Exercise requirements:
Check each line of the data for "bars" and select those that have it.

+++ Data section

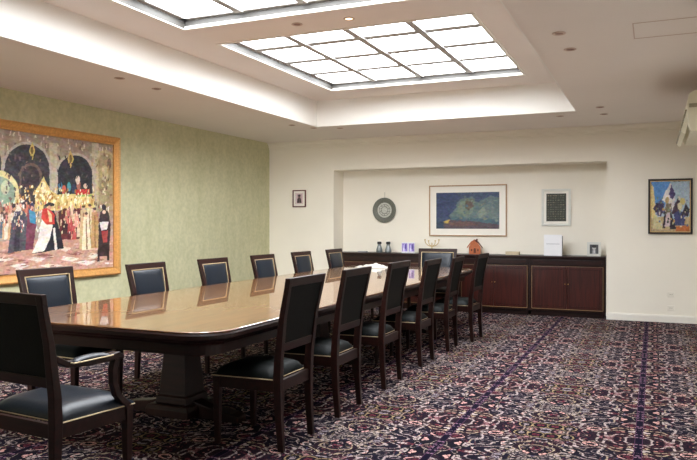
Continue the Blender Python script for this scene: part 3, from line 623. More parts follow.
([(830,435),(828,430),(824,426),(818,424),(813,425),(809,429),(807,434),(809,439),(813,443),(818,445),(824,444),(828,440)],(90,64,50)),
([(910,447),(939,482),(968,449),(982,343),(972,93),(895,92),(901,343)],(58,40,46)),
([(951,487),(949,475),(944,466),(936,462),(930,465),(924,474),(923,486),(924,499),(930,508),(937,512),(944,509),(949,500)],(48,42,50)),
([(905,365),(968,371),(958,310),(919,299)],(240,230,226)),
([(919,294),(963,299),(957,205),(929,200)],(176,70,66)),
([(948,449),(947,440),(943,434),(936,432),(930,434),(926,439),(925,448),(926,457),(931,462),(936,465),(943,463),(947,457)],(230,190,170)),
([(895,180),(967,188),(972,53),(957,55),(952,133),(909,124),(905,47),(891,49)],(50,30,30))]
# ================================================================ THE ROOM
TX0, TX1, TY1, TY0 = -4.45, -.873, 9.05, -1.13
floor = struct(MB().box(XL-.2, XR+.2, YN-.2, YB+.6, -.12, 0).build('floor', 'carpet'))
struct(MB().box(XL-.2, XL, YN-.2, YB+.6, 0, 3.6).build('wall_left', 'green_wallpaper'))
# back wall with niche
NX0, NX1, NZ, ND = -4.88, -.612, 2.248, .40
b = MB()
b.box(XL, NX0, YB, YB+.6, 0, H1); b.box(NX1, XR, YB, YB+.6, 0, H1)
b.box(NX0, NX1, YB, YB+.6, NZ, H1); b.box(NX0, NX1, YB+ND, YB+.6, 0, NZ)
struct(b.build('wall_back', 'cream_wall'))
struct(MB().box(XR, XR+.2, YN-.2, YB+.6, 0, 3.6).build('wall_right', 'cream_wall'))
# near wall with two windows
b = MB()
WZ0, WZ1 = .85, 2.45
wins = [(-5.4, -3.4), (-2.6, -.3)]
xs = [XL] + [v for w_ in wins for v in w_] + [XR]
for i in range(0, len(xs), 2): b.box(xs[i], xs[i+1], YN-.2, YN, 0, 3.6)
for x0, x1 in wins: b.box(x0, x1, YN-.2, YN, 0, WZ0); b.box(x0, x1, YN-.2, YN, WZ1, 3.6)
struct(b.build('wall_near', 'cream_wall'))
for i, (x0, x1) in enumerate(wins):
    f = MB().frame(x0, x1, WZ0, WZ1, .06, YN-.12, YN-.06); f.box((x0+x1)/2-.03, (x0+x1)/2+.03, YN-.12, YN-.06, WZ0+.06, WZ1-.06)
    wf = struct(f.build('window_%d' % (i+4), 'trim_white'))
    MB().box(x0+.06, x1-.06, YN-.115, YN-.105, WZ0+.06, WZ1-.06).build('pane', 'window_glow', wf)
# ceiling: soffit ring and raised tray with three skylight openings
b = MB()
b.box(XL, TX0, YN, YB, H1, 3.6); b.box(TX1, XR, YN, YB, H1, 3.6)
b.box(TX0, TX1, TY1, YB, H1, 3.6); b.box(TX0, TX1, YN, TY0, H1, 3.6)
struct(b.build('ceiling', 'ceiling_paint'))
SX0, SX1 = -3.90, -1.41
SKYS = [(5.80, 8.39), (2.63, 5.22)]
t = MB()
TK = 3.30
t.box(TX0, SX0, TY0, TY1, H2, TK); t.box(SX1, TX1, TY0, TY1, H2, TK)
ys = [TY0] + [v for s_ in SKYS[::-1] for v in s_] + [TY1]
for i in range(0, len(ys), 2): t.box(SX0, SX1, ys[i], ys[i+1], H2, TK)
struct(t.build('ceiling_tray', 'ceiling_paint'))
s_ = MB()
s_.box(TX0, TX0+.012, TY0, TY1, H1+.002, H2); s_.box(TX1-.012, TX1, TY0, TY1, H1+.002, H2)
s_.box(TX0+.012, TX1-.012, TY1-.012, TY1, H1+.002, H2); s_.box(TX0+.012, TX1-.012, TY0, TY0+.012, H1+.002, H2)
struct(s_.build('trim_1', 'tray_paint'))
for i, (y0, y1) in enumerate(SKYS):
    lip = MB()                                  # white lip round the opening
    lip.box(SX0-.03, SX0+.002, y0-.03, y1+.03, H2-.008, H2+.004); lip.box(SX1-.002, SX1+.03, y0-.03, y1+.03, H2-.008, H2+.004)
    lip.box(SX0+.002, SX1-.002, y0-.03, y0+.002, H2-.008, H2+.004); lip.box(SX0+.002, SX1-.002, y1-.002, y1+.03, H2-.008, H2+.022)
    w_ = struct(lip.build('window_%d' % (i+1), 'trim_white'))
    bars = MB(); PZ = 3.19
    bars.box(SX0, SX0+.05, y0, y1, PZ+.004, PZ+.02); bars.box(SX1-.05, SX1, y0, y1, PZ+.004, PZ+.02)
    bars.box(SX0, SX1, y0, y0+.05, PZ+.004, PZ+.02); bars.box(SX0, SX1, y1-.05, y1, PZ+.004, PZ+.02)
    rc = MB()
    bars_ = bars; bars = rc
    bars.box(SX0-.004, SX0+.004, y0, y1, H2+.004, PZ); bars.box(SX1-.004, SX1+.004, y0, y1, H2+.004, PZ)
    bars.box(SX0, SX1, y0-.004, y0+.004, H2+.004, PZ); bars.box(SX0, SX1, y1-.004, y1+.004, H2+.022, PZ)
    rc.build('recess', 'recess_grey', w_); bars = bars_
    for k in range(1, 4):
        xx = SX0+(SX1-SX0)*k/4; bars.box(xx-.035, xx+.035, y0+.05, y1-.05, PZ-.012, PZ+.02)
        yy = y0+(y1-y0)*k/4; bars.box(SX0+.05, SX1-.05, yy-.055, yy+.055, PZ+.008, PZ+.02)
    bars.build('glazing_bar', 'bar_grey', w_)
    MB().box(SX0+.01, SX1-.01, y0+.01, y1-.01, PZ+.021, PZ+.03).build('pane', 'skylight_glow', w_)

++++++

Correct result:
    bars = MB(); PZ = 3.19
    bars.box(SX0, SX0+.05, y0, y1, PZ+.004, PZ+.02); bars.box(SX1-.05, SX1, y0, y1, PZ+.004, PZ+.02)
    bars.box(SX0, SX1, y0, y0+.05, PZ+.004, PZ+.02); bars.box(SX0, SX1, y1-.05, y1, PZ+.004, PZ+.02)
    bars_ = bars; bars = rc
    bars.box(SX0-.004, SX0+.004, y0, y1, H2+.004, PZ); bars.box(SX1-.004, SX1+.004, y0, y1, H2+.004, PZ)
    bars.box(SX0, SX1, y0-.004, y0+.004, H2+.004, PZ); bars.box(SX0, SX1, y1-.004, y1+.004, H2+.022, PZ)
    rc.build('recess', 'recess_grey', w_); bars = bars_
        xx = SX0+(SX1-SX0)*k/4; bars.box(xx-.035, xx+.035, y0+.05, y1-.05, PZ-.012, PZ+.02)
        yy = y0+(y1-y0)*k/4; bars.box(SX0+.05, SX1-.05, yy-.055, yy+.055, PZ+.008, PZ+.02)
    bars.build('glazing_bar', 'bar_grey', w_)